**GIVEN REQUEST:**
Write the data out again, exactly as given.

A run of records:

BEGIN

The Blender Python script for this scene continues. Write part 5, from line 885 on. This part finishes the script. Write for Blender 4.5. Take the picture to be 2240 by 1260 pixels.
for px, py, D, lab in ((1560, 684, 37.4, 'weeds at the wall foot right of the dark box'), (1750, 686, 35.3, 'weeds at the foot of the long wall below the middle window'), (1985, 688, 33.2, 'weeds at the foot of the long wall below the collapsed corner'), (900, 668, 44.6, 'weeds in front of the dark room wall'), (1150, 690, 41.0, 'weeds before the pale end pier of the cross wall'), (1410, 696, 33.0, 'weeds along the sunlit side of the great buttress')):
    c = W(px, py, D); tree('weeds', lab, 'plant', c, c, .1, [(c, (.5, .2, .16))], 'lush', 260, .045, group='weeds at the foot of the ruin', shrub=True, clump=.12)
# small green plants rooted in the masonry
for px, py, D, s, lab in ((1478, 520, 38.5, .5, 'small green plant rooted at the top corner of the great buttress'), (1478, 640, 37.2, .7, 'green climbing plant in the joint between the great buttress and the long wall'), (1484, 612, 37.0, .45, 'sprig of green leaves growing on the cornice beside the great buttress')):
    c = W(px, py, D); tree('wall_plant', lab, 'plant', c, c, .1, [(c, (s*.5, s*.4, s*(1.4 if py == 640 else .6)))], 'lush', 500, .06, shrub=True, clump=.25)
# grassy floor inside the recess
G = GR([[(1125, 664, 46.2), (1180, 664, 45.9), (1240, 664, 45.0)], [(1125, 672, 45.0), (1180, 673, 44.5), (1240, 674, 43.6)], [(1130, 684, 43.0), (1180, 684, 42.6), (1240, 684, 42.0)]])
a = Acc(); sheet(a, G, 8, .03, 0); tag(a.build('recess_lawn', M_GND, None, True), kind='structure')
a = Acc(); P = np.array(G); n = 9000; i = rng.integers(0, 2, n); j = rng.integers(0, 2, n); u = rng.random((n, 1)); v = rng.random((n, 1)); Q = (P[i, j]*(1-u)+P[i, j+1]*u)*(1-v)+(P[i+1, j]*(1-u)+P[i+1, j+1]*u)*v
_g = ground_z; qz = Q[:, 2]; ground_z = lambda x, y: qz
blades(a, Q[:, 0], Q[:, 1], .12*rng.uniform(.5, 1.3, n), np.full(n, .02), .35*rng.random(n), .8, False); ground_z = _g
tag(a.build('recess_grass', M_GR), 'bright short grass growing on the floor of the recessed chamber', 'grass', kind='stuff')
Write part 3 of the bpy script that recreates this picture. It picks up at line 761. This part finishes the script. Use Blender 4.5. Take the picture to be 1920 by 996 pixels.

END

**FULL SOLUTION:**
The Blender Python script for this scene continues. Write part 5, from line 885 on. This part finishes the script. Write for Blender 4.5. Take the picture to be 2240 by 1260 pixels.
for px, py, D, lab in ((1560, 684, 37.4, 'weeds at the wall foot right of the dark box'), (1750, 686, 35.3, 'weeds at the foot of the long wall below the middle window'), (1985, 688, 33.2, 'weeds at the foot of the long wall below the collapsed corner'), (900, 668, 44.6, 'weeds in front of the dark room wall'), (1150, 690, 41.0, 'weeds before the pale end pier of the cross wall'), (1410, 696, 33.0, 'weeds along the sunlit side of the great buttress')):
    c = W(px, py, D); tree('weeds', lab, 'plant', c, c, .1, [(c, (.5, .2, .16))], 'lush', 260, .045, group='weeds at the foot of the ruin', shrub=True, clump=.12)
# small green plants rooted in the masonry
for px, py, D, s, lab in ((1478, 520, 38.5, .5, 'small green plant rooted at the top corner of the great buttress'), (1478, 640, 37.2, .7, 'green climbing plant in the joint between the great buttress and the long wall'), (1484, 612, 37.0, .45, 'sprig of green leaves growing on the cornice beside the great buttress')):
    c = W(px, py, D); tree('wall_plant', lab, 'plant', c, c, .1, [(c, (s*.5, s*.4, s*(1.4 if py == 640 else .6)))], 'lush', 500, .06, shrub=True, clump=.25)
# grassy floor inside the recess
G = GR([[(1125, 664, 46.2), (1180, 664, 45.9), (1240, 664, 45.0)], [(1125, 672, 45.0), (1180, 673, 44.5), (1240, 674, 43.6)], [(1130, 684, 43.0), (1180, 684, 42.6), (1240, 684, 42.0)]])
a = Acc(); sheet(a, G, 8, .03, 0); tag(a.build('recess_lawn', M_GND, None, True), kind='structure')
a = Acc(); P = np.array(G); n = 9000; i = rng.integers(0, 2, n); j = rng.integers(0, 2, n); u = rng.random((n, 1)); v = rng.random((n, 1)); Q = (P[i, j]*(1-u)+P[i, j+1]*u)*(1-v)+(P[i+1, j]*(1-u)+P[i+1, j+1]*u)*v
_g = ground_z; qz = Q[:, 2]; ground_z = lambda x, y: qz
blades(a, Q[:, 0], Q[:, 1], .12*rng.uniform(.5, 1.3, n), np.full(n, .02), .35*rng.random(n), .8, False); ground_z = _g
tag(a.build('recess_grass', M_GR), 'bright short grass growing on the floor of the recessed chamber', 'grass', kind='stuff')
Write part 3 of the bpy script that recreates this picture. It picks up at line 761. This part finishes the script. Use Blender 4.5. Take the picture to be 1920 by 996 pixels.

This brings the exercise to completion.